A Four Pronged Attack!

January 6, 2010

Here we are, another New Year. Best wishes to everyone and may this be your special year, full of good health, good times and prosperity! Last week the new moon had arrived and the four pronged attack on the Iroquois had begun. At the same time Young Gull was annihilating the Seneca town on the Thames White Cloud’s force landed at the tip of the Bruce Peninsula at what today is Cabots Head.

White Cloud was the leading war chief of the Amikouai Ojibway or Beaver People from the north shore of Georgian Bay. His division consisted of Ojibwa warriors and their first encounter was with a small force of Mohawks as soon as they landed. The battle continued to Griffith Island where this small band of Mohawks were finished off.

At the same time Young Gulls forces arrived at Saugeen where there was a Mohawk town. A great battle was fought there on the flats of the Saugeen River near the mouth. Evidence of this battle was still visible some 150 years later when the artist Paul Kane visited there. He wrote in his memoirs that he saw great burial mounds with many human bones protruding out of them. This battle is still know today as the Battle of Skull Mound.

Some of the other encounters in the area with the Mohawks were the Fishing Islands at Red Bay just north of the Saugeen. The bay was given its name for the condition of the waters after the battle that occurred there. Three hundred Mohawk warriors were defeated where they had entrenched themselves on White Cloud Island in Colpoys Bay. The island of course was named after the victorious Ojibwa chief.  There were other skirmishes at Skull Island in Georgian Bay so named because of the large quantities of human skulls left there. The Iroquois also suffered defeats at the Clay Banks near present-day Walkerton, Ontario, at Indian Hill near the Teeswater River and at Wadiweediwon or Owen Sound, Ontario.

Young Gull joined White Cloud at Owen Sound and both divisions moved east to Nottawasaga Bay where they encountered a body of 1000 Iroquois warriors who had moved down the Nottawasaga River. They met at the mouth of this river where the Iroquois were overwhelmed by the far superior numbers of the Three Fires. The Ojibwa called the Iroquois people Naudoways meaning serpents and saugeeng means a coming out place. So the meaning of both the Nottawasaga River and Bay is the coming out place of the Naudoways.

Sahgimah’s Ottawa had made landfall on the Penetanguishene Peninsula where they vanquished a force of about 1200 Iroquois who had arrived via the Lake Simcoe route. They moved south from there to Lake Couchiching where they fought another battle just north of present-day Orillia, Ontario.

While all this was going on Bald Eagle and his eastern division of Mississauga met a force of Iroquois along the Mattawa River. Human bones have been found there attesting to this battle as late as the 20th century.  Following the victory there Bald Eagle encountered the Iroquois at the Otonabee River near Lakefield, the Moira River near Madoc and at Rice Lake.

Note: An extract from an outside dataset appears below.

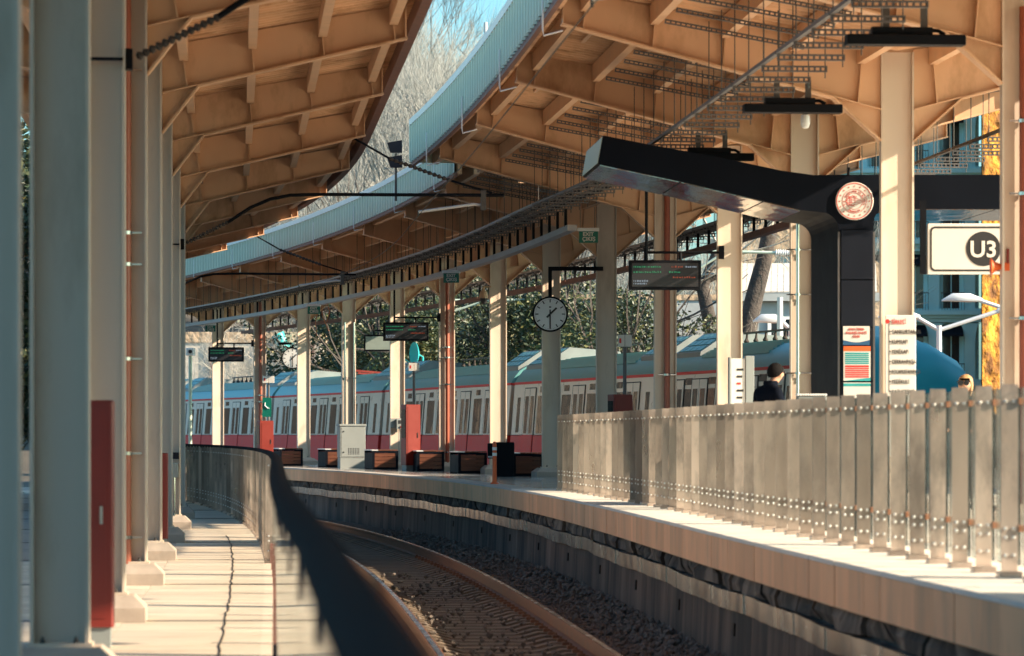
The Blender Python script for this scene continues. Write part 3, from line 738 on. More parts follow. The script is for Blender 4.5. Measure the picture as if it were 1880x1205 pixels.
downpipe('brown downpipe on the column at the right edge of the photo', RCOL[2], .02, -.085, .2, 5.0, M['pipe'], (2.0, 3.2, 3.9), .05)
for x in (-.10, .12):
    downpipe('chrome conduit on the column behind the portal, ' + ('left one of the pair' if x < 0 else 'right one of the pair'), RCOL[4], x, -.06, .2, 3.95, M['chrome'], (1.7, 2.75, 3.35), .024, 'conduit')
    t = thing('flexible_conduit', 'thin dark conduit bending off the top of the %s chrome pipe' % ('left' if x < 0 else 'right'), 'conduit', RCOL[4].location, RCOL[4].rotation_euler.z)
    s = -1 if x < 0 else 1
    mb = MB(); mb.tube([(x, -.06, 3.95), (x + s * .02, -.06, 4.0), (x + s * .38, -.08, 4.2), (x + s * .46, -.08, 4.28), (x + s * .47, -.08, 4.45)], .016, 6); mb.build('tube', M['black'], t, smooth=True)
for x in (-.12, .14):
    downpipe('bright conduit on the column behind the electrical cabinet, ' + ('left one' if x < 0 else 'right one'), RCOL[12], x, -.06, .2, 4.0, M['chrome'], (2.45,), .03, 'conduit')

# ------------------------------------------------------------------ dark portal with emblem
PD = 44.0; pth = EDGE.th(44)
portal = thing('entrance_portal', 'big black entrance portal with curved arm and mirrored soffit', 'portal', (0, PD, ZR), 0)
k = -ZR
arcL = [(4.0 - .22 + .22 * math.sin(a), 2.50 + .22 * math.cos(a)) for a in np.linspace(0, math.pi / 2, 7)]
arcR = [(4.43 + .14 - .14 * math.cos(a), 2.60 + .16 * math.sin(a)) for a in np.linspace(0, math.pi / 2, 6)]
pr = [(1.06, 3.31), (2.2, 3.07), (3.2, 2.83), (3.55, 2.745)] + arcL + [(4.0, ZR), (4.43, ZR)] + arcR + [(8.2, 2.765), (8.2, 3.18), (4.0, 3.18), (3.7, 3.175), (3.3, 3.23), (2.5, 3.40), (1.75, 3.535), (1.12, 3.66)]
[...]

He then pushed west to destroy towns at the mouths of the Rouge River and the Humber River on Lake Ontario. There was also an Iroquois town at Burlington Bay where the Iroquois put up a stiff resistance. However, the Mississauga Ojibwa were just to numerous and they succumbed. There was an old Indian Trail that ran between Burlington Bay and the Grand River. Halfway along this trail was another Iroquois town which also capitulated to Bald Eagle.

Two major chiefs of the Five Nations approached the Earl of Bellomont, Governor of New England at Albany for help. He promised that if the British would help them in their war with the Three Fires they would have no further dealings with the French. But the British were neither in the position nor were they interested in helping their First Nation allies. They were most interested in the fur trade so the Governor’s advice to the two Iroquois sachems was to make peace seeing they were vastly outnumbered and further war would only end in their destruction.

The French were also only interested in the fur trade and with all this warring going on there was little trade being done. The French had much influence with the First Nations of the Upper Country so the Governor General of New France, Louis-Hector de Callieres, brokered a peace not only between the Three Fires Confederacy and the Five Nation Iroquois League but several other First Nations who were also fighting amongst themselves at this time. This peace conference at Montreal culminated in the Great Peace Treaty of 1701. The Iroquois War was over and the Five Nations had been dispersed to their original homeland of upstate New York. This left Southern Ontario a great vacuum.